A 25° toe-out simultaneously cleans up the stage deck and helps spread the output out into the corners of the audience area. This can be fine-tuned (i.e., the spread can be opened or closed) by adjusting the physical toe. The decorrelation can be applied using all ten GALAXY filters on each side of the stage, as the front-end processor can be used to do the overall sub EQ. The filters were generated using my calc spreadsheet, available on the Resources page of this site. one side is shown below, using a minimum bandwidth of 0.1 oct and a gain spread of ±7 dB.
Now that we have the low frequency sorted, we will match it with the arrays. The available trim of the stage means we can hang eight mid-size cabinets as mains (invert the motors for a little extra trim), and we have crank-up lifts for eight small-format cabinets as outfill. A gentle application of low-mid all-pass steering helps keep the spectrum consistent from front to back.
Given that we have the same processing resources available, but a much smaller loudspeaker count than the previous event, we will treat ourselves to single-box resolution on the main hangs. Although only very gentle shading was needed during alignment, it’s always nice to have, and the higher resolution increases the transparency of the beamsteering as well.
In an arena, the side hangs don’t need to go as far as the mains. In a typical “clamshell” style amphitheater, the throw distance is usually about the same. In this configuration, the side hang throw is actually further than the mains. Thus, this configuration is “backwards” - all other things being equal (cabinet quantity, range ratio, vertical coverage requirements, etc), we should be using the larger and more powerful cabinet for the longer throw.

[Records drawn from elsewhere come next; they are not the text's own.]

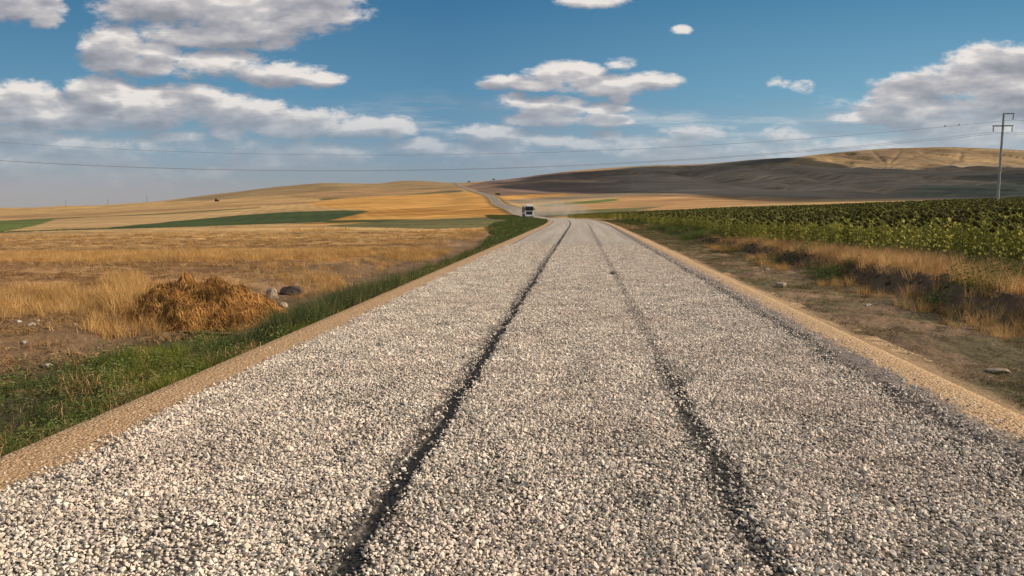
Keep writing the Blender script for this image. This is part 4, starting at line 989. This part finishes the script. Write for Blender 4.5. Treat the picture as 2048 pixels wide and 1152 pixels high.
# ------------------------------------------------------------------ far tractor, tree and bush
def build_tractor():
    x_, y_ = hit(434, 403); z_ = float(terrain(np.array([x_]), np.array([y_]))[0]); r = empty('tractor', (x_, y_, z_), R(80))
    tag(r, 'tiny dark red farm tractor on the distant stubble slope at the left', 'tractor')
    red = simple('red_paint', (.22, .03, .02), .4); blk = simple('tractor_black', (.02, .02, .02), .7)
    MB().box((0, -1.0, 1.35), (1.1, 2.2, 1.0), .12).box((0, .9, 1.1), (1.4, 1.6, .6), .1).build('body', red, r)
    c = MB().box((0, .9, 2.2), (1.6, 1.5, 1.5), .12, taper=(.88, .88)).build('cab', blk, r); MB().box((0, .9, 3.0), (1.7, 1.7, .15), .05).build('roof', red, c)
    for sg in (-1, 1):
        MB().tube((sg*.75, 1.1, .9), (sg*1.25, 1.1, .9), .9, n=20).build('wheel', blk, r); MB().tube((sg*.65, -1.6, .6), (sg*1.0, -1.6, .6), .6, n=16).build('wheel', blk, r)
    r.scale = (1.2,)*3
build_tractor()
def tree(px, py, Y_, h, w, label, name='tree', n=900):
    p = at(px, py, Y_); z_ = float(terrain(np.array([p.x]), np.array([Y_]))[0]); r = empty(name, (p.x, Y_, z_)); tag(r, label, name.replace('_', ' '))
    bk = simple('bark', (.08, .06, .045), .9); t = MB().tube((0, 0, -.5), (0, 0, h*.45), h*.04, h*.025, 8)
    for k in range(5): a = k*1.26; t.tube((0, 0, h*.32), (math.cos(a)*w*.25, math.sin(a)*w*.25, h*.6), h*.02, h*.008, 6)
    t.build('trunk', bk, r)
    g = np.random.default_rng(int(px)); V = []; Q = []; cl = [(g.normal(0, w*.2), g.normal(0, w*.2), h*g.uniform(.45, .85)) for _ in range(9)]
    for k in range(n):
        c = Vector(cl[k % 9])+Vector((g.normal(0, w*.12), g.normal(0, w*.12), g.normal(0, h*.09))); s = .28; q = Matrix.Rotation(g.uniform(0, 6.28), 3, 'Z') @ Matrix.Rotation(g.uniform(0, 3), 3, 'X'); i0 = len(V)
        for a in ((-.5, 0, 0), (0, -.35, 0), (.5, 0, 0), (0, .35, 0)): V.append(c+q @ (Vector(a)*s*2))
        Q.append((i0, i0+1, i0+2, i0+3))
    meshobj('crown', V, Q, M_green, r)
tree(987, 360, 1490, 4.2, 5.5, 'tiny lone tree on the skyline to the right of the far road')
tree(938, 368, 1390, 2.8, 6, 'low dark bush on the skyline where the road crosses the ridge', 'bush')
tree(996, 392, 640, 2.6, 4, 'dark green bush beside the far stretch of road', 'bush', 700)

# ------------------------------------------------------------------ cloud standing out of view to the right, whose shadow lies over the hill
def build_cloud():
    H0 = 900.
    poly = [(1010,362),(1100,349),(1250,337),(1420,328),(1540,316),(1600,315),(1660,322),(1720,331),(1800,335),(1850,336),(1925,325),(2048,334),(2400,345),(2600,380),(2500,408),(1700,406),(1600,400),(1400,387),(1240,387),(1130,388),(1060,382),(1010,374)]
    out = []
    for px, py in poly:
        x, y = hit(px, py, 280); z = float(terrain(np.array([x]), np.array([y]), False)[0]); k = (H0-z)/SUNV.z; out.append((x+SUNV.x*k+35, y+SUNV.y*k, k))
    print('cloud', [(round(a), round(b)) for a, b, _ in out])
    O = np.array([(a, b) for a, b, _ in out]); x0, y0 = O.min(0)-60; x1, y1 = O.max(0)+60
    # ragged solid: heightfield top and slightly lumpy base over the outline
    sp_ = 22.; gx, gy = np.meshgrid(np.arange(x0, x1, sp_), np.arange(y0, y1, sp_)); sh = gx.shape; X_ = gx.ravel(); Y_ = gy.ravel()
    jx = X_+(fbm(X_*.006, Y_*.006, 501, 3)-.5)*60; jy = Y_+(fbm(X_*.006, Y_*.006, 503, 3)-.5)*60
    ins = poly_in(jx, jy, [tuple(p) for p in O]).reshape(sh)
    top = H0+18+45*fbm(X_*.004, Y_*.004, 505, 4).reshape(sh); bot = H0+14*fbm(X_*.01, Y_*.01, 507, 3).reshape(sh)
    bm = bmesh.new(); vt = {}; 
    def gv(i, j, lay):
        k = (i, j, lay)
        if k not in vt: vt[k] = bm.verts.new((gx[i, j], gy[i, j], top[i, j] if lay else bot[i, j]))
        return vt[k]
    cell = ins[:-1, :-1] & ins[1:, :-1] & ins[:-1, 1:] & ins[1:, 1:]; ni, nj = cell.shape
    for i in range(ni):
        for j in range(nj):
            if not cell[i, j]: continue
            bm.faces.new((gv(i, j, 1), gv(i, j+1, 1), gv(i+1, j+1, 1), gv(i+1, j, 1))); bm.faces.new((gv(i, j, 0), gv(i+1, j, 0), gv(i+1, j+1, 0), gv(i, j+1, 0)))
            for di, dj, a, b in ((-1, 0, (i, j), (i, j+1)), (1, 0, (i+1, j+1), (i+1, j)), (0, -1, (i+1, j), (i, j)), (0, 1, (i, j+1), (i+1, j+1))):
                ii, jj = i+di, j+dj
                if not (0 <= ii < ni and 0 <= jj < nj and cell[ii, jj]): bm.faces.new((gv(*a, 1), gv(*a, 0), gv(*b, 0), gv(*b, 1)))
    for _ in range(3): bmesh.ops.smooth_vert(bm, verts=bm.verts, factor=.5, use_axis_x=True, use_axis_y=True, use_axis_z=True)
    me = bpy.data.meshes.new('cloud'); bm.to_mesh(me); bm.free(); me.polygons.foreach_set('use_smooth', [True]*len(me.polygons))
    m, t, b = newmat('cloud_vapour'); b.inputs['Base Color'].default_value = (.85, .85, .86, 1); b.inputs['Roughness'].default_value = 1; me.materials.append(m)
    o = bpy.data.objects.new('cloud', me); COL.objects.link(o); tag(o, kind='structure')
build_cloud()
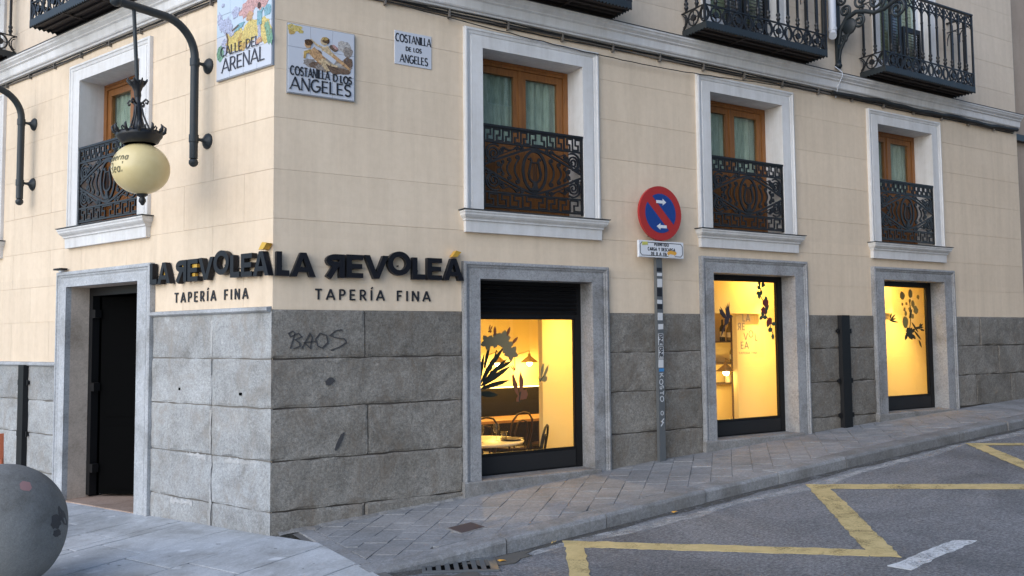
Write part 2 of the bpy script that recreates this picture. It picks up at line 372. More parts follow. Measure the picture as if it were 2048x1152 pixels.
# glyph: (width, [(weight, points)], serif points)
GL = {
 'A': (.80, [(.55, [(0, 0), (.40, 1)]), (1, [(.80, 0), (.40, 1)]), (.5, [(.14, .30), (.66, .30)])], [(0, 0), (.8, 0)]),
 'B': (.62, [(1, [(.06, 0), (.06, 1)]), (.7, [(.06, .97), (.30, .97)] + arc(.30, .75, .24, .22, 90, -90) + [(.06, .53)]), (.8, [(.06, .53), (.32, .53)] + arc(.32, .28, .28, .25, 90, -90) + [(.06, .03)])], []),
 'C': (.74, [(1, arc(.40, .5, .38, .48, 50, 310, 16))], []),
 'D': (.76, [(1, [(.06, 0), (.06, 1)]), (.8, [(.06, .96), (.28, .96)] + arc(.28, .5, .42, .46, 90, -90, 14) + [(.06, .04)])], []),
 'E': (.56, [(1, [(.06, 0), (.06, 1)]), (.6, [(.06, .95), (.54, .95)]), (.6, [(.06, .5), (.48, .5)]), (.6, [(.06, .05), (.55, .05)])], []),
 'F': (.54, [(1, [(.06, 0), (.06, 1)]), (.6, [(.06, .95), (.53, .95)]), (.6, [(.06, .5), (.46, .5)])], [(.06, 0)]),
 'G': (.80, [(1, arc(.40, .5, .38, .48, 50, 330, 16)), (.8, [(.44, .46), (.76, .46), (.76, .2)])], []),
 'I': (.14, [(1, [(.07, 0), (.07, 1)])], [(.07, 0), (.07, 1)]),
 'K': (.66, [(1, [(.06, 0), (.06, 1)]), (.7, [(.62, 1), (.10, .45)]), (1, [(.24, .58), (.64, 0)])], []),
 'L': (.52, [(1, [(.06, 0), (.06, 1)]), (.6, [(.06, .05), (.52, .05)])], [(.06, 1)]),
 'M': (.90, [(.6, [(.06, 0), (.06, 1)]), (1, [(.06, 1), (.45, .25)]), (.6, [(.45, .25), (.84, 1)]), (1, [(.84, 1), (.84, 0)])], []),
 'N': (.74, [(.5, [(.06, 0), (.06, 1)]), (1, [(.06, 1), (.68, 0)]), (.5, [(.68, 0), (.68, 1)])], [(.06, 0), (.68, 1)]),
 'O': (.90, [(1, arc(.45, .5, .42, .47, 0, 360, 24))], []),
 'P': (.58, [(1, [(.06, 0), (.06, 1)]), (.8, [(.06, .96), (.30, .96)] + arc(.30, .71, .24, .25, 90, -90) + [(.06, .46)])], [(.06, 0)]),
 'R': (.64, [(1, [(.06, 0), (.06, 1)]), (.8, [(.06, .96), (.30, .96)] + arc(.30, .71, .24, .25, 90, -90) + [(.06, .46)]), (1, [(.28, .46), (.62, 0)])], [(.06, 0)]),
 'S': (.60, [(1, arc(.30, .74, .24, .23, 30, 270, 10)[:-1] + arc(.30, .27, .25, .24, 90, -150, 10))], []),
 'T': (.64, [(1, [(.32, 0), (.32, 1)]), (.6, [(.0, .95), (.64, .95)])], [(.32, 0)]),
 'V': (.80, [(1, [(0, 1), (.40, 0)]), (.55, [(.40, 0), (.80, 1)])], [(0, 1), (.8, 1)]),
 'Y': (.74, [(1, [(0, 1), (.37, .48)]), (.55, [(.74, 1), (.37, .48)]), (1, [(.37, .5), (.37, 0)])], []),
 '0': (.66, [(1, arc(.33, .5, .27, .47, 0, 360, 20))], []),
 '1': (.34, [(.8, [(.02, .75), (.22, .97)]), (1, [(.22, 1), (.22, 0)])], []),
 'h': (.5, [(1, [(.06, 0), (.06, 1)]), (.8, [(.06, .45)] + arc(.25, .42, .18, .2, 150, 0, 6) + [(.43, 0)])], []),
 'a': (.52, [(.9, arc(.24, .26, .2, .25, 0, 360, 14)), (.9, [(.45, .52), (.45, 0)])], []),
 'b': (.52, [(.9, [(.06, 0), (.06, 1)]), (.9, arc(.27, .26, .2, .25, 0, 360, 14))], []),
 'e': (.5, [(.9, [(.05, .28), (.44, .28)] + arc(.25, .26, .2, .25, 10, 310, 12))], []),
 'r': (.36, [(.9, [(.06, 0), (.06, .52)]), (.9, [(.06, .34)] + arc(.24, .36, .17, .15, 170, 50, 5))], []),
 'n': (.5, [(.9, [(.06, 0), (.06, .52)]), (.9, [(.06, .34)] + arc(.25, .32, .18, .19, 150, 0, 6) + [(.43, 0)])], []),
 'l': (.16, [(.9, [(.06, 0), (.06, 1)])], []),
 ' ': (.42, [], []),
}
GL['Í'] = GL['I']; GL['Á'] = GL['A']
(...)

Why didn’t we do that? Often, there are important factors besides the technical considerations, and this situation is a good example. Sometimes, expectations still reign supreme. If we do not have an established trust with the mix engineer, it is best to avoid things that might inspire a lack of confidence. Also, the artist’s mix engineer had specifically requested the medium-format cabinet from the vendor for this event, so if they show up and they’re aimed somewhere else, they are not likely to be pleased. In practice, the system will be operated well within its output capability, so any disparity here can be easily addressed with a few decibels of gain.